Monday, October 19, 2009

The Lost Quilter by Jennifer Chiaverini

This is the first Chiaverini novel I have read, and I am pleased to make the acquaintance of her Quilter's Series. She is obviously an accomplished quilter and a quilt historian in her own right, and she very effectively sews together solid tales by using bits and pieces of historical fact and quilting lore to start off her works.

In this particular book Chiaverini uses historial tidbits from the Historic Charleston Foundation and the Edisto Island Museum to create a story around a slave woman who is sold south to South Carolina after being caught as a runaway along the Underground Railway in Pennsylvania in 1859. She fashions a Birds in the Air quilt out of scraps from her owners' castoff clothes and her own rags and hides in the stitching hints as to how to find the Elm Creek Farm again the next time she runs. She leaves a son, her offspring with her master, in the care of the Elm Creek Farm owners.

Before she is able to return she is sold by her master in Virginia to his relatives on Edisto Island near Charleston, SC and eventually is allowed to marry and have a baby daughter. The Civil War stops any plans that she and her spouse, Titus Chester, can make to run north, but does not slake the desire or the secret planning that goes on to regain freedom.

The book is well researched and manages to hold interest both for the historic details and the dramatic storyline. This is an effective way to personalize and humanize the atrocities of slavery so that we never forget what happened to those who were enslaved.

Liz Nichols

Death of a Witch by M.C. Beaton

British author, M.C. Beaton has spun another tale about Scottish bobby, Hamish Macbeth, and the small Highland village of Lochdubh. This tale is also appropriately read in the fall when we are thinking about the ghosts and goblins of Halloween.

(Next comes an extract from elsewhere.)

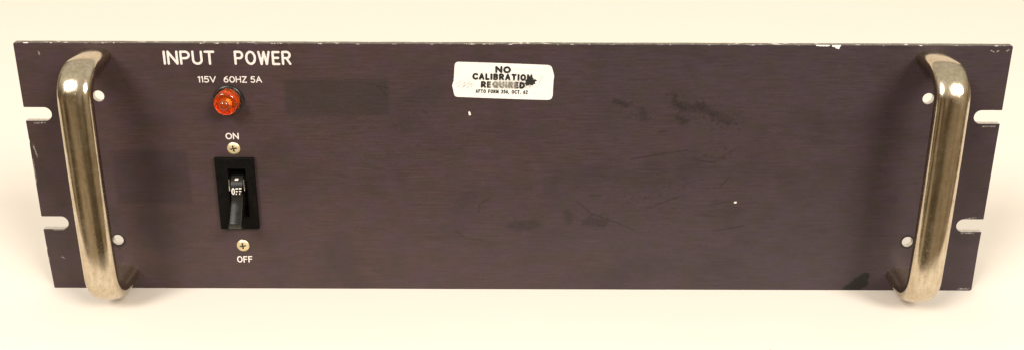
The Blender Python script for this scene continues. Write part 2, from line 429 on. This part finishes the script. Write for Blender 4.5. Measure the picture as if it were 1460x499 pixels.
def plate():
    hx, zs = PW/2, (96.1, 37.5)
    tip, hr = 13.4, 3.45
    out = []
    def jag(a, b, n, amp):
        return [(a[0]+(b[0]-a[0])*k/n + random.uniform(-amp, amp)*(a[0] == b[0]), a[1]+(b[1]-a[1])*k/n + random.uniform(-amp, amp)*(a[1] == b[1])) for k in range(1, n)]
    c = .8
    # bottom edge left to right, then up the right side, back along the top, down the left
    out += [(-hx+c, 0)] + jag((-hx+c, 0), (hx-c, 0), 40, .05) + [(hx-c, 0), (hx, c)]
    for z in (37.5, 96.1):
        out += [(hx+random.uniform(-.12, .05), z-hr-10), (hx, z-hr-.3), (hx-.3, z-hr)]
        out += arc(hx-tip+hr, z, hr, 270, 90, 12)
        out += [(hx-.3, z+hr), (hx, z+hr+.3)]
    out += [(hx, PH-c), (hx-c, PH)] + jag((hx-c, PH), (-hx+c, PH), 60, .07) + [(-hx+c, PH), (-hx, PH-c)]
    for z in (96.1, 37.5):
        out += [(-hx, z+hr+.3), (-hx+.3, z+hr)]
        out += arc(-hx+tip-hr, z, hr, 90, -90, 12)
        out += [(-hx+.3, z-hr), (-hx, z-hr-.3), (-hx+.1, z-hr-9.5), (-hx+.3, z-hr-11), (-hx, z-hr-12.5)]
    holes = []
    for x, z in ((-203.5, 105.5), (-203.6, 27.9), (204.0, 105.5), (203.9, 28.2)):
        holes.append(arc(x, z, 2.75, 0, 360, 28)[:-1])
    holes.append([(-143.7, 41.3), (-133.5, 41.3), (-133.5, 69), (-143.7, 69)])   # opening behind the switch
    def pick(c, n):
        if abs(n.y) > .9: return 0
        inner = min((c.x-x)**2+(c.z-z)**2 for x, z in ((-203.5, 105.5), (-203.6, 27.9), (204.0, 105.5), (203.9, 28.2))) < 16
        if inner or (abs(c.x) < hx-.6 and abs(c.x) > 225 and 6 < c.z < 126): return 2
        return 1
    return filled('face_plate', [out]+holes, PT, 0, .25, panel, [M_PANEL, M_EDGE, M_HOLE], pick)
plate()

# handles: one swept tube each, both ends bolted to the plate
def handle_mesh():
    hw, ht, h, zb, zt, R = 8.1, 4.3, HST, 9.0, 125.9, 14.0
    se = lambda v: math.copysign(abs(v)**.80, v)
    path = [(-1.0, zt), (h-R-6, zt)]
    path += [(h-R+R*math.sin(a), zt-R+R*math.cos(a)) for a in [PI/2*k/14 for k in range(15)]]
    m = 14
    z1, z0 = zt-R, zb+R
    path += [(h+.7*math.sin(PI*k/m), z1+(z0-z1)*k/m) for k in range(1, m)]
    path += [(h-R+R*math.cos(a), zb+R-R*math.sin(a)) for a in [PI/2*k/14 for k in range(15)]]
    path += [(h-R-6, zb), (-1.0, zb)]
    bm = bmesh.new(); rings = []; n = 48
    for i, (d, z) in enumerate(path):
        a = Vector(path[max(0, i-1)]); b = Vector(path[min(len(path)-1, i+1)])
        t = (b-a).normalized(); nn = Vector((-t.y, t.x))
        rings.append([bm.verts.new((hw*se(math.cos(2*PI*k/n))*MM, -(d+nn.x*ht*se(math.sin(2*PI*k/n)))*MM, (z+nn.y*ht*se(math.sin(2*PI*k/n)))*MM)) for k in range(n)])
    for A, B in zip(rings, rings[1:]):
        for k in range(n): bm.faces.new([A[k], A[(k+1) % n], B[(k+1) % n], B[k]])
    bm.faces.new(rings[0]); bm.faces.new(rings[-1])
    bmesh.ops.recalc_face_normals(bm, faces=bm.faces[:])
    return bm
HST = 31.0
handle = link('handle', handle_mesh(), M_NICKEL, panel, smooth=True, sharp=50)
handle.location = (-202.8*MM, 0, 0)
h2 = handle.copy(); col.objects.link(h2); h2.parent = panel; h2.location = (203.4*MM, 0, 0)

# indicator lamp
LX, LZ = -139.6, 104.0
bm = bmesh.new()
lathe(bm, [(5.4, -.2), (7.5, -.2), (7.5, .9), (7.1, 1.5), (6.5, 1.7), (6.15, 1.6), (6.1, .4), (5.4, .4)], 48, (0, 0))
lamp = link('indicator_lamp', bm, M_BEZEL, panel, smooth=True, sharp=40); lamp.location = (LX*MM, 0, LZ*MM)
lamp['label'] = 'black ringed indicator lamp with an orange-red lens'
bm = bmesh.new()
lathe(bm, [(0, 1.9), (5.5, 1.9), (5.95, 1.7), (6.0, 2.0), (6.0, 6.4), (5.85, 7.2), (5.3, 7.9), (4.5, 8.1), (3.8, 7.7), (3.5, 7.6), (3.35, 8.2), (3.15, 9.4), (2.7, 10.4), (1.7, 11.2), (.8, 11.5), (0, 11.55)], 56)
lens = link('lens', bm, M_LENS, lamp, smooth=True, sharp=75)
bm = bmesh.new()
lathe(bm, [(0, .5), (5.9, .5), (5.9, 1.5), (5.2, 1.2), (2.2, .9), (1.4, 1.4), (0, 1.5)], 40)
link('reflector', bm, M_FILAMENT, lamp, smooth=True, sharp=50)
bm = bmesh.new()      # dark socket seen through the lens: just outside its back face, round the bright middle
lathe(bm, [(2.4, 1.52), (2.5, 1.75), (4.6, 1.75), (4.7, 1.52), (2.4, 1.52)], 40)
link('socket_ring', bm, M_RECESS, lamp, smooth=True, sharp=40)

# power switch: bezel frame, recessed well, drum, lever
SX0, SX1, SZ0, SZ1 = -149.3, -129.7, 35.2, 73.9
WX0, WX1, WZ0, WZ1 = -143.0, -134.2, 42.0, 68.2
def box(bm, x0, x1, y0, y1, z0, z1):
    v = [bm.verts.new((x*MM, y*MM, z*MM)) for x in (x0, x1) for y in (y0, y1) for z in (z0, z1)]
    for q in ((0,1,3,2),(4,6,7,5),(0,4,5,1),(2,3,7,6),(0,2,6,4),(1,5,7,3)): bm.faces.new([v[i] for i in q])
switch = filled('power_switch', [[(SX0, SZ0), (SX1, SZ0), (SX1, SZ1), (SX0, SZ1)], [(WX0, WZ0), (WX1, WZ0), (WX1, WZ1), (WX0, WZ1)]], 2.2, -2.25, .35, panel, [M_BLACK], lambda c, n: 0)
switch['label'] = 'black rectangular rocker switch with its lever down at OFF'
bm = bmesh.new(); box(bm, WX0-.6, WX1+.6, 4.0, 5, WZ0-.6, WZ1+.6)
box(bm, WX0-.6, WX0-.05, -.05, 3.99, WZ0-.6, WZ1+.6); box(bm, WX1+.05, WX1+.6, -.05, 3.99, WZ0-.6, WZ1+.6)
box(bm, WX0-.04, WX1+.04, -.05, 3.99, WZ0-.6, WZ0-.05); box(bm, WX0-.04, WX1+.04, -.05, 3.99, WZ1+.05, WZ1+.6)
link('switch_well', bm, M_BLACK, switch)
# raised moulding marks along the top of the bezel
bm = bmesh.new()
for k in range(4):
    x = -143.5+k*2.6; box(bm, x, x+1.5, -2.38, -2.2, 70.7, 71.6)
bevel(bm, .05, 1)
link('moulded_mark', bm, M_BLACK, switch)
DX0, DX1 = -141.6, -135.7
def drum():
    bm = bmesh.new(); c = (4.0, 56.0); R = 9.6; n = 22     # y, z of the axis
    A = [(c[0]-R*math.cos(a), c[1]+R*math.sin(a)) for a in [math.radians(-52+112*k/n) for k in range(n+1)]]
    lo = [bm.verts.new((DX0*MM, y*MM, z*MM)) for y, z in A] + [bm.verts.new((DX0*MM, c[0]*MM, c[1]*MM))]
    hi = [bm.verts.new((DX1*MM, y*MM, z*MM)) for y, z in A] + [bm.verts.new((DX1*MM, c[0]*MM, c[1]*MM))]
    m = len(lo)
    for k in range(m): bm.faces.new([lo[k], lo[(k+1) % m], hi[(k+1) % m], hi[k]])
    bm.faces.new(lo); bm.faces.new(hi)
    bmesh.ops.recalc_face_normals(bm, faces=bm.faces[:])
    return bm
lever_root = link('rocker_drum', drum(), M_LEVER, switch, smooth=True, sharp=35)
# lever: tapered paddle from the drum, hanging outwards and down
bm = bmesh.new()
secs = [(-3.2, 52.6, 3.0, 2.5), (-6.2, 49.2, 3.0, 2.4), (-9.3, 45.7, 3.0, 2.3), (-12.3, 42.3, 3.05, 2.2), (-13.2, 41.3, 3.05, 2.1)]
cx = (DX0+DX1)/2; rings = []
for i, (y, z, hw, ht) in enumerate(secs):
    a = secs[max(0, i-1)]; b = secs[min(len(secs)-1, i+1)]
    t = Vector((b[0]-a[0], b[1]-a[1])).normalized(); nn = Vector((t.y, -t.x))
    if nn.y < 0: nn = -nn
    ring = []
    for sx_, sn in ((-1, -1), (1, -1), (1, 1), (-1, 1)):
        ring.append(bm.verts.new(((cx+sx_*hw)*MM, (y+nn.x*sn*ht)*MM, (z+nn.y*sn*ht)*MM)))
    rings.append(ring)
for A, B in zip(rings, rings[1:]):
    for k in range(4): bm.faces.new([A[k], A[(k+1) % 4], B[(k+1) % 4], B[k]])
bm.faces.new(rings[0]); bm.faces.new(rings[-1])
bmesh.ops.recalc_face_normals(bm, faces=bm.faces[:]); bevel(bm, .45, 2)
lever = link('lever', bm, M_LEVER, switch, smooth=True, sharp=40)
bm = bmesh.new(); box(bm, cx-3.2, cx+3.2, -15.1, -13.3, 41.2, 43.6); bevel(bm, .35, 2)  # bar added at the tip to catch light, standing in for the bevel's reflection
link('lever_glint', bm, M_GLINT, lever, smooth=True, sharp=40)
for x in (DX0-.75, DX1+.75):
    bm = bmesh.new(); box(bm, x-.32, x+.32, -4.4, -1.0, 57.2, 63.4); bevel(bm, .28, 2)
    link('pivot_cheek', bm, M_STEEL, switch, smooth=True, sharp=40)
bm = bmesh.new(); box(bm, cx-.9, cx+.9, -4.0, -2.2, 62.6, 63.3); bevel(bm, .2, 1)
link('marker_tab', bm, M_PAINT, switch)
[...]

The hero is called to investigate the murder of a woman considered by many to be a witch, Catronia Beldame. Beldame has been giving local men a potion that is supposed to enhance a certain part of the anatomy, but actually just creates an itchy rash. Hamish is about to investigate the potion complaints when Catronia turns up dead. Is she killed by a jealous wife, an angry client, or someone who knows something more about her past?

Vying for Hamish's attention and assisting in assessing the murder clues are Priscilla, the daughter of the local innkeeper, and Hamish's former girlfriend, Elspeth Grant, a journalist for one of the area newspapers.

It's fun as an American to read the Scottish dialect in this book and to try to beat Hamish at solving the case.

Liz Nichols

Friday, October 9, 2009

Michael Gregorio's A Visible Darkness

This is one of the darkest tales I've read in a long time, probably since I read Gregorio's last mystery a year or so ago. Gregorio's protagonist, Magistrate Hanno Stiffeniis from a small city in Prussia, is ordered to investigate why Prussian women are being murdered along the Baltic coast while they are employed in mining for amber.

Gregorio weaves a psychological thriller mixed with Gothic mystery and the reader is left to decide whether the women are being killed for the amber they frequently smuggle to other communities in Prussia in 1808, or are there other reasons these women are being brutally murdered and mutilated? Are the French to blame? A mysterious Prussian doctor? A student at the Kantian school in Konigsburg? Stiffeniis has promised to solve the mystery within two weeks to be home in time to see the birth of his new child. He needs to figure out why the murder suspect knows so much about him and his family.

This book will take a strong stomach. It begins with a graphic description of a putrid cow dung problem in Stiffeniis' town, and continues with extremely graphic details in both sight and smells, about a mutilated body. The gore doesn't let up throughout the book.

Michael Gregorio, which is a pen name for a husband and wife team Michael G. Jacob and Daniela De Gregorio, are on top of the game in this taut and graphically written Gothic mystery.